Allow them a month to populate the new box.
Make sure queen is upstairs before putting a a qx between them.
Allow remaining brood in nuc to hatch before disassembly.
 
A more unweildy way-an 18" square sheet of chipboard/plywood/whatever with a hole in the centre placed on top of the nuc and stabilised with bricks to prevent tipping over.
Place standard broodbox with frames on top.
Allow them a month to populate the new box.
Make sure queen is upstairs before putting a a qx between them.
Allow remaining brood in nuc to hatch before disassembly.
Just reverse boxes with nuc on top for safety/ease. They will go down particularly if you put a little drawn comb below first week then pop queen down on next inspection. Try and put a small cover or large roof over top to stop any water running in, a little won’t hurt! I still think the easiest would be to dummy the 14x12! If you have the bb
 
I have seen a rather crude but effective approach of using secateurs to simply cut the bottoms off the 14x12 frames and then drop them into the standard deep. Not to my liking but it dig the job.
That is similar to what I've done in the past, instead I used a hacksaw, then cut the bottom section of brood comb and tied it into an empty brood frame without the foundation. That way I'm still utilising any brood or stores from the bottom section.
 
Thanks for the advice. My 7 other hives are on standard frames and we rear queens in standard sized nucs, so having one that is 14 x 12 is a pain for swapping brood around.

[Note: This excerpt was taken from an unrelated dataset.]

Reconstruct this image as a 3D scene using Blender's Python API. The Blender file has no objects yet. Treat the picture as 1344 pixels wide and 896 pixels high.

That is what I am looking to switch this nuc.
 
Just reverse boxes with nuc on top for safety/ease. They will go down particularly if you put a little drawn comb below first week then pop queen down on next inspection. Try and put a small cover or large roof over top to stop any water running in, a little won’t hurt! I still think the easiest would be to dummy the 14x12! If you have the bb
How do they get out of the nuc down into the target national bb?
 
Only if the nuc has a separate floor, then it is in more or less direct contact with the frames below. The brood box and nuc sandwiching a piece of ply with a hole in the middle for the bees to go down through the nuc @blackcloud
 
Thanks for the advice. My 7 other hives are on standard frames and we rear queens in standard sized nucs, so having one that is 14 x 12 is a pain for swapping brood around.

That is what I am looking to switch this nuc.
I did the reverse last year. Had them in a 14x12 box and just gradually swapped them out. Made it a bit of a pain rotating frames around & kept getting additional comb on the bottom of the regular frames. Wasn't the most productive hive of the season and I do wonder whether the continual swapping was part of that. But got there.
 
I did the reverse last year. Had them in a 14x12 box and just gradually swapped them out. Made it a bit of a pain rotating frames around & kept getting additional comb on the bottom of the regular frames. Wasn't the most productive hive of the season and I do wonder whether the continual swapping was part of that. But got there.
Been there. When the standard frames get comb drawn down from the bottom bars, you can have 2 or 3 frames joined together, bees don't go straight, you have diagonal or curved comb underneath. When you take out the frames, the comb at the bottom either falls to the floor or you need to delve inside and cut the comb away, in order to slide frames across. Honey and nectar everywhere.